O decreto foi suspenso em caráter liminar por Barroso. Com isso, os mandatos dos antigos conselheiros tinham sido restabelecidos. Mas o Conanda informou à Gazeta do Povo que desde o final de 2020, quando foram encerrados os mandatos dos representantes das entidades não governamentais que compunham o conselho, apenas os conselheiros governamentais permanecem em atuação até que haja uma definição por parte do STF quanto ao novo processo eleitoral.
Em voto sobre Conanda, Marco Aurélio defende autonomia do governo para editar decretos
Em sua manifestação, o ministro Marco Aurélio Mello alegou que o decreto presidencial é constitucional, já que parte da prerrogativa do presidente da República é editar decretos. Em sua argumentação, Mello citou o artigo 84, inciso VI, alínea “a”, da
Constituição Federal, na redação conferida pela Emenda nº 32/2001: “Compete privativamente ao Presidente da República (…) VI – dispor, mediante decreto, sobre: a) organização e funcionamento da administração federal, quando não implicar aumento de despesa nem criação ou extinção de órgãos públicos”.
Mello também explicou que a legitimidade do presidente da República para editar decretos faz parte da democracia e cumpre a vontade da maioria da população manifestada pelo voto. “Significa assegurar a formação e a captação da opinião pública, para que os rumos do Estado acompanhem as manifestações da soberania popular.

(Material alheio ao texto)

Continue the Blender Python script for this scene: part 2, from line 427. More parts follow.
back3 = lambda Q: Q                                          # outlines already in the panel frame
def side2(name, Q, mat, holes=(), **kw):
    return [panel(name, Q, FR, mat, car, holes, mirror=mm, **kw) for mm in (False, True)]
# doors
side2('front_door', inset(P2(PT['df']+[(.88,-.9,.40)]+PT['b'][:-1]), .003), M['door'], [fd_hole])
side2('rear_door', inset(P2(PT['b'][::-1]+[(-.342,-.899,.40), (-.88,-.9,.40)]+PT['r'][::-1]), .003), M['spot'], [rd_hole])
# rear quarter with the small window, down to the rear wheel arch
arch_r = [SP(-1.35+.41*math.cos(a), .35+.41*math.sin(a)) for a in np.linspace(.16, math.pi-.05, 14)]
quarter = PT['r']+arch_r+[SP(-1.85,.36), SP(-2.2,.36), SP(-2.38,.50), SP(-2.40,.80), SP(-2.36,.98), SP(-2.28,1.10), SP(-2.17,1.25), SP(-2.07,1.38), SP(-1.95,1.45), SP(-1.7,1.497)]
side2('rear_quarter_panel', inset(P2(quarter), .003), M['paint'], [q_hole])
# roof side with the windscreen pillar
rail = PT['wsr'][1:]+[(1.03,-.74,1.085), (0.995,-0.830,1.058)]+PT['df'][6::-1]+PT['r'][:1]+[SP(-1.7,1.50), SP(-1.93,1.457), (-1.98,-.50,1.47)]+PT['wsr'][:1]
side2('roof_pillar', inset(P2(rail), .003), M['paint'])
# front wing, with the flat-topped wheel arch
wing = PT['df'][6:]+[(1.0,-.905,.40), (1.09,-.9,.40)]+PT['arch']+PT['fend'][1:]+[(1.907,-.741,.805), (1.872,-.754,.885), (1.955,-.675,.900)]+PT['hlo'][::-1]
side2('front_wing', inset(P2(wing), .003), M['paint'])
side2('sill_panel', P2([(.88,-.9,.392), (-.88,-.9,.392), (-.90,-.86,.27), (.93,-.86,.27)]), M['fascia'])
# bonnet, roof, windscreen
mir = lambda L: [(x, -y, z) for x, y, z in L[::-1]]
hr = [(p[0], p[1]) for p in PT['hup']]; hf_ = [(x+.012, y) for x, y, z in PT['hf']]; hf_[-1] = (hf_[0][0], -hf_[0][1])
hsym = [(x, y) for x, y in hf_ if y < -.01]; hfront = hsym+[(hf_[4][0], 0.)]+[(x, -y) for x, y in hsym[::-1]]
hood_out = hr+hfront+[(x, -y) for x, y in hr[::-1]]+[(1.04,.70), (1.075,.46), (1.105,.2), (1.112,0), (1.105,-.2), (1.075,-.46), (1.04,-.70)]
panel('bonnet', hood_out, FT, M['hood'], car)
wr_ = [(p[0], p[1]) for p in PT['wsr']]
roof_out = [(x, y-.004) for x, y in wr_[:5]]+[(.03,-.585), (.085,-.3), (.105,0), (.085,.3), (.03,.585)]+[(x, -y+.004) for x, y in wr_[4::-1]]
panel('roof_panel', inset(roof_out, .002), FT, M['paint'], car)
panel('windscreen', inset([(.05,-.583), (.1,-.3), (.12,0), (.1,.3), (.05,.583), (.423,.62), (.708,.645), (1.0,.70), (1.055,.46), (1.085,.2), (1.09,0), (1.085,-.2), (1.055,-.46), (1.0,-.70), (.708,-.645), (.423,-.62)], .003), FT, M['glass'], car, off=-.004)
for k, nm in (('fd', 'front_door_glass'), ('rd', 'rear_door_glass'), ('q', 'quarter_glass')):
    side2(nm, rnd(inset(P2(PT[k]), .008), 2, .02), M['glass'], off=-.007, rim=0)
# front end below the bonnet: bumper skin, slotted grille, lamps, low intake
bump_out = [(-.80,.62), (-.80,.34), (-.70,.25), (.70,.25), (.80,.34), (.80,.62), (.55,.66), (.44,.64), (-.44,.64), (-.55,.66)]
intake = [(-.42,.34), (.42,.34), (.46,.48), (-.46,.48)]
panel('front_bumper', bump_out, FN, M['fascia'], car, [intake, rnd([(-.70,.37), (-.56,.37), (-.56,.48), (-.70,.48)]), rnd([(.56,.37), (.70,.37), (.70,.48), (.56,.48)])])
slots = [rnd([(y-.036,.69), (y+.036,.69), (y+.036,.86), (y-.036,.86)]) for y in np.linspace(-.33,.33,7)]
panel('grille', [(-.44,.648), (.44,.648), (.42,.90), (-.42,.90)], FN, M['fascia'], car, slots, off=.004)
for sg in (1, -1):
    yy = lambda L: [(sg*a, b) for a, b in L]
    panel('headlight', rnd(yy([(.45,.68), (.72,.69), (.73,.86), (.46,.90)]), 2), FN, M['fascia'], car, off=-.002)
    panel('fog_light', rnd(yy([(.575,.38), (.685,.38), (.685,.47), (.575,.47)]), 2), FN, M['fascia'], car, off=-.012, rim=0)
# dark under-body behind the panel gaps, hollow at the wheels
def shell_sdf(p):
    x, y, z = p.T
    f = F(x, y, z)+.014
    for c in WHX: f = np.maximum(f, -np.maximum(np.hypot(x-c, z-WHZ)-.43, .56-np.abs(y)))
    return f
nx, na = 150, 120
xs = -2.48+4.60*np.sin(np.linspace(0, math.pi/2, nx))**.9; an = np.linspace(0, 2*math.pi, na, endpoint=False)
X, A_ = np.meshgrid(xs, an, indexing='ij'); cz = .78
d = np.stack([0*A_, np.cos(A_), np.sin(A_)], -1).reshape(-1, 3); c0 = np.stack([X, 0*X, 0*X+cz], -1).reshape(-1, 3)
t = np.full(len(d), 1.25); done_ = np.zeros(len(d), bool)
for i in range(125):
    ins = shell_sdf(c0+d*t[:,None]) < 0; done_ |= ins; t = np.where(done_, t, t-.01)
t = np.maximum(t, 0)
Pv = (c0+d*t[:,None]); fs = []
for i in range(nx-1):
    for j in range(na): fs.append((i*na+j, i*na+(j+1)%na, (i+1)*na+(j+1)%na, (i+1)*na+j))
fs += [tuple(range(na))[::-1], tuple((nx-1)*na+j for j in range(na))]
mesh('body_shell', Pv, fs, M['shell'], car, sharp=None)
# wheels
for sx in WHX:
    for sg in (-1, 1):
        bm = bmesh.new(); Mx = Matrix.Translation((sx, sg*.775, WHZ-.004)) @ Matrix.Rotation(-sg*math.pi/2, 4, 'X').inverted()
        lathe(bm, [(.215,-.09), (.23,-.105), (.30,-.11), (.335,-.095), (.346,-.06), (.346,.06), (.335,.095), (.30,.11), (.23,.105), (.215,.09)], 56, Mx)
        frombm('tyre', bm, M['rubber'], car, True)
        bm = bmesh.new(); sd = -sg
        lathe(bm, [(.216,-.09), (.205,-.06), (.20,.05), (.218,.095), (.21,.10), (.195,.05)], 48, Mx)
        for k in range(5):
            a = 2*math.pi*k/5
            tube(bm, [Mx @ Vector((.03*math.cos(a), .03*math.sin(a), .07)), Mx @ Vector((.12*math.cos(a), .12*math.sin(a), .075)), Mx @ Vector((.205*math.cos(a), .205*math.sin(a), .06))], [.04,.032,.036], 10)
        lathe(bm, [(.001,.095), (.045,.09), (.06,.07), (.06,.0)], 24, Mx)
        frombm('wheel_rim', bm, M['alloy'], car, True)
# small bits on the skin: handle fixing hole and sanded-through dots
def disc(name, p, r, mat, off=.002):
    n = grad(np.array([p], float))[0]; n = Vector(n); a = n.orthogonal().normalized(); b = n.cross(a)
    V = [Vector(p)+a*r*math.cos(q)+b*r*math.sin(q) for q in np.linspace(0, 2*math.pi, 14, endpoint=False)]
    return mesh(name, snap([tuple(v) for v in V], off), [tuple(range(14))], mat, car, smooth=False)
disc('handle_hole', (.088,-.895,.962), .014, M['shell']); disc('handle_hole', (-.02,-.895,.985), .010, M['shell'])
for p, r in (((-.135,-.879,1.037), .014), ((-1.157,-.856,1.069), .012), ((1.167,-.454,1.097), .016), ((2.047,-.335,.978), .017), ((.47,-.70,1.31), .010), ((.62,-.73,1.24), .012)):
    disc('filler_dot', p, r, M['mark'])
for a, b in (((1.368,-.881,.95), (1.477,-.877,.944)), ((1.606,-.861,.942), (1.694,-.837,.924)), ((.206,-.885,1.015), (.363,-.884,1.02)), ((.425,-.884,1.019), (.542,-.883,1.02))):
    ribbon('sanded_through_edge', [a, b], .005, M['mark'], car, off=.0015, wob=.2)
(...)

É a condição da própria existência. (...) A soberania popular não é, necessariamente, autora das decisões fundamentais, e sim legitimadora do papel desempenhado pelos representantes escolhidos mediante o voto em eleições periódicas, nas quais observado o sufrágio universal em processo justo e igualitário de escolha”, afirmou.
O ministro também afirmou que compete à Administração, mediante a atuação das pastas ministeriais, decidir sobre a organização dos colegiados e que a interpretação em outro sentido implicaria a supressão ou limitação das atribuições essenciais do chefe do Executivo.
“A República assenta-se no postulado da separação dos poderes, os quais devem, considerado o relacionamento recíproco, observar a independência e harmonia, predicados cuja adequada concretização pressupõe a atuação de cada qual na área reservada pela Constituição Federal – artigo 2º. Cumpre ter presente a tríplice reserva institucional, sob pena de não se alcançar patamar civilizatório aceitável”, prosseguiu Mello, divergindo do relator e julgando o pedido improcedente.
Forte carga ideológica nos conselhos impede diversidade de pensamento, aponta governo federal
A justificativa do governo ao editar o decreto que alterou diretrizes do Conanda é que o conselho em questão, a exemplo de outros, tem uma estrutura com muito poder nas mãos de poucas pessoas que não foram escolhidas pela população e que interferem fortemente nas decisões tomadas por autoridades legalmente instituídas nas eleições.
De acordo com o entendimento do governo, há forte carga ideológica em conselhos e comissões federais, que são configurados de tal forma a não permitir a entrada de representantes da sociedade civil com ideias diferentes. Uma reportagem publicada pela Gazeta do Povo mostrou as dificuldades enfrentadas pelo Ministério da Mulher, da Família e dos Direitos Humanos (MMFDH) para reverter o viés ideológico esquerdista de conselhos com relação às políticas para direitos humanos.
Um dos exemplos mais claros disso ocorreu em função da polêmica resolução do Conanda que autorizou visitas íntimas a menores infratores em unidades socioeducativas e permitiu que casais formados entre adolescentes nessas unidades possam permanecer “no mesmo alojamento, sendo levado em conta o direito ao exercício da sexualidade, da afetividade e da convivência”.
Faziam parte do conselho em questão, até o encerramento do mandato anterior (2019-2020), representantes de diversas entidades não governamentais a exemplo da Central Única Dos Trabalhadores (CUT), Ordem dos Advogados do Brasil (OAB) e Conferência Nacional dos Bispos do Brasil (CNBB).